What It Feels Like to Be at the Center of a Right-Wing Media Firestorm
Laurie Rubel typically publishes her research on mathematics education in relatively obscure journals. The Brooklyn College professor’s most recent paper explored the challenges white teachers face while trying to connect with students in large urban school districts. It also contained all the right buzzwords to be swept up in the right-wing media’s ever-escalating culture war.
After the self-styled watchdog Campus Reform blogged about Rubel’s paper on Jan. 8, it was subsequently picked up on conservative, alt-right, and neo-Nazi outfits, including The American Spectator, InfoWars, Breitbart, Stormfront, Frontpage, and Fox News, among others. Rubel’s photograph was plastered across TV’s largest cable news channel without a request for her to comment. She and her colleagues were bombarded with sexist and anti-Semitic hate mail and phone calls. The top of her Google results are now largely populated by this faux story.
Splinter spoke with Rubel this week about the research that set it all off—and what it’s like to be at the center of an alt-right media firestorm. Her remarks have been edited for clarity and length.
Usually when we publish papers, almost nobody has access to them. They’re behind a paywall for everyone besides university students or faculty, and no one is going to pay $50 to read something. But this particular journal happened to be an open-access online journal, so everyone could click on it or do simple keyword searches through Google Scholar.
In this article, which I published in late December, I profile three teachers who are really excellent at what I and other people call dominant practices—helping people access mathematics, like in after-school programs and summer camps. But they have a lot more trouble with critical practices, which are harder to do and especially hard for white people to do. Those are connecting mathematics to the everyday lives of your students, particularly when your students come from communities that you know nothing about and might even be afraid of.
Fox News ran two stories. One clip brought on a student who doesn’t know me and has never met me, as if he has some kind of perspective. But they didn’t even ask me to speak for myself. It was unbelievable—there’s just no news here. They want me to be fired.
I made the argument that the fact these people I profiled are white teachers makes it more challenging, because changing their behavior or the way the system works would be going against the status quo of how white teachers tend to treat black and brown kids: not trying hard enough, not doing their homework, not having enough grit. The status quo sort of blames them for not doing well on math assessments. I’m speaking as someone who’s white, so I’m part of that, too. I’m pointing my finger at all of us.
On the first Thursday of January, Campus Reform contacted me by email, asking if I would be available to comment on an article they were doing about my work. And I thought, Do I want to talk to them? I don’t think that anything I can say is going to make it better.
I had the weekend to wait for it. I had never looked at the site before but started nervously checking it every day. The paper had all types of things that could make certain people enraged.

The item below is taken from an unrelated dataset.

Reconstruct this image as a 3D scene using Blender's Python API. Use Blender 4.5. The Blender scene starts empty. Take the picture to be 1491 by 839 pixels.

It seems they were definitely looking for “whiteness.” It was right at the beginning of my paper—it doesn’t seem like they read the rest of it.
I was watching Campus Reform’s ticker of how many times the article was shared and it was just exploding. I’m there thinking, Oh my god. Why are people posting this? They also linked to my faculty web page and right there is my phone number and email address. Immediately, emails and phone calls started coming in.